Если бы почтенный историк подумал о возможностях телефона, его настроение, надо полагать, не стало бы более оптимистическим.
Сегодня стал ожидаемой реальностью видеотелефон: быстрым нажимом пальцев набрав нужный номер, вы соединитесь с человеком в далеком городе и… опровергнете строки римского философа Сенеки, который благодарил друга за то, что он часто ему пишет: «Ведь это единственный для тебя способ явиться ко мне. Получив твое письмо, я вижу тебя вместе со мной». Теперь можно будет видеть и без письма.
Но убьет ли это письмо? Видимо, нет. Письма останутся, должны остаться, потому что это не только общение, но и сопереживание, сострадание, соразмышление. Будущее письма зависит не от развития путей сообщения, а от развития внутреннего мира человека, от явственности и емкости его внутреннего рожка.
Да разве не видим мы сегодня: авиапочта основательно потеснила железнодорожную, а письмо (на тебе!) умирать не желает.

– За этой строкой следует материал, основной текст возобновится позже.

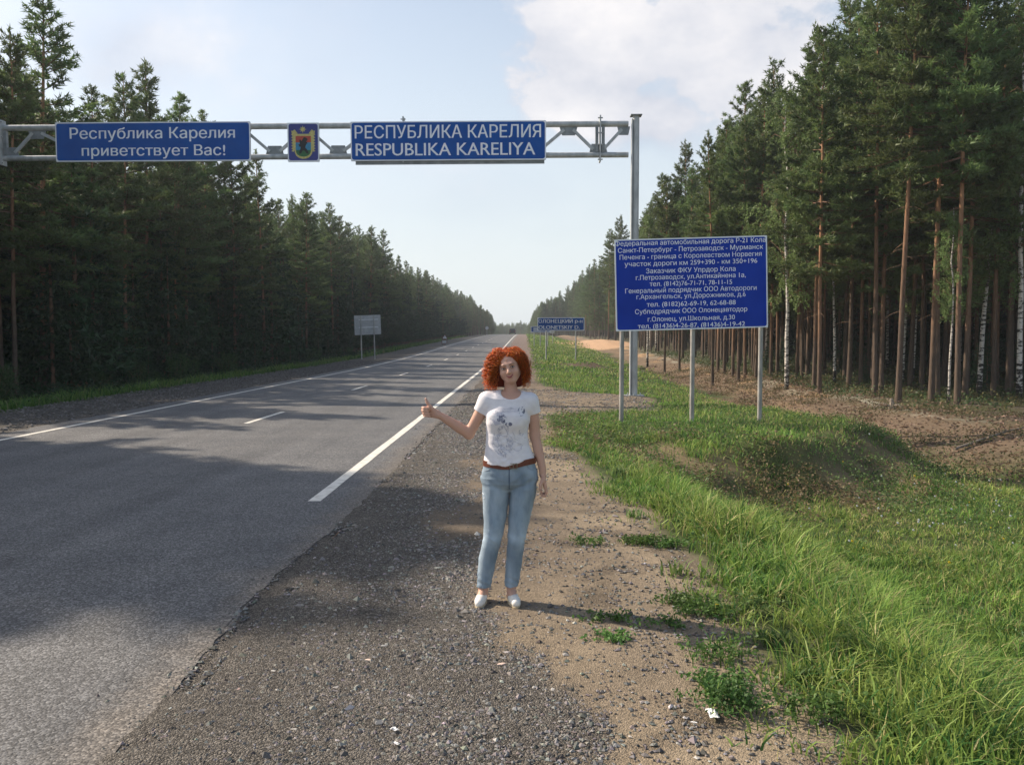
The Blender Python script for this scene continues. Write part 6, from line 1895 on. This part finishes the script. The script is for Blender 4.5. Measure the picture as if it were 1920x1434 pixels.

Бесспорно, ошибался Гастон Буасье: все определяется тем, насколько люди способны чувствовать и думать. Но может быть, современная техника все же оказывает сильное воздействие на эти способности?
В фильме М. Хуциева «Июльский дождь» показан «роман по телефону»: размытое сердечным волнением, лишенное последовательности и четких берегов общение двух, которые минутами сами не понимают, о чем говорят, ищут в радостной растерянности не могут найти, теряют нити беседы и, чтобы не утонуть, хватаются за строки любимого поэта, обретают чудесную ясность и молчат, наслаждаясь пониманием. В минуты подобного общения «сжаты» многие письма. И может быть, вообще невыразимы в письме его оттенки, интонации и паузы.

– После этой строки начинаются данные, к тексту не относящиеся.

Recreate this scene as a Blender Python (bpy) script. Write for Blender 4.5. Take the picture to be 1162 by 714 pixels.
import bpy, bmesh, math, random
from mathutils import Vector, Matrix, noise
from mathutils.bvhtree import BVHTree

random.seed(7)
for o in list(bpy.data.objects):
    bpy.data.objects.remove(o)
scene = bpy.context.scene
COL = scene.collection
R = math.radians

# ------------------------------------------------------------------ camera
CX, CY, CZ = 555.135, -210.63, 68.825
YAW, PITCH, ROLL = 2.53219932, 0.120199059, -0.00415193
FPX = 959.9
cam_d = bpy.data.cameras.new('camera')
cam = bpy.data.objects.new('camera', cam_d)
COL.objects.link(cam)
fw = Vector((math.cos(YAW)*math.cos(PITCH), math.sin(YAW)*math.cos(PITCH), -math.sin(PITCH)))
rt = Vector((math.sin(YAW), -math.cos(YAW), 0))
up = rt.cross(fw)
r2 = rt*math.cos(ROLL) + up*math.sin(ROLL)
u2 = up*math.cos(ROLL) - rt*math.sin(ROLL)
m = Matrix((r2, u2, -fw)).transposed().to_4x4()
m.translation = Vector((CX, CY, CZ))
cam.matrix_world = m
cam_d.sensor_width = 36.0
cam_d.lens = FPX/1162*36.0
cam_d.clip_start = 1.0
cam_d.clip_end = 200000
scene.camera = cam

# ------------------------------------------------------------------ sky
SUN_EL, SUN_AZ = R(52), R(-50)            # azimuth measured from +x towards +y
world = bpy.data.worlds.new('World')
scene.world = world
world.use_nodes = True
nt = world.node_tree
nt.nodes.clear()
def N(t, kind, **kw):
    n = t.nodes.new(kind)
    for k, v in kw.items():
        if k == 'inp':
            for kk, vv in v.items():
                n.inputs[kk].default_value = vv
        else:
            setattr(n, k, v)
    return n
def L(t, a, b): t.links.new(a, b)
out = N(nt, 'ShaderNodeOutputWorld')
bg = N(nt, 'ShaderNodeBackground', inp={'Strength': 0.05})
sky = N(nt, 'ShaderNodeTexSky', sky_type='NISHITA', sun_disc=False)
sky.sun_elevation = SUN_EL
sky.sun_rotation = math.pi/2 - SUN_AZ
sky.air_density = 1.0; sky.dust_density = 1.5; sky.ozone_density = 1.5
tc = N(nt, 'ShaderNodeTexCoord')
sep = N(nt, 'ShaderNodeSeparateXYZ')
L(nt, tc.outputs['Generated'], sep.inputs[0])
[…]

«Романы по телефону» известны мне и в жизни. Они не менее волнующи, чем в «Июльском дожде», в той поре, которую называют первым цветением любви. И отцветают, то бишь умирают, куда быстрее, чем «романы в письмах», которых хватало на десятилетия. Я вижу объяснение этой недолговечности именно в их размытости, столь очаровательной поначалу — в мере неопределенности. Она возрастает, размывая общение до последней утраты ощущения именно этого человека.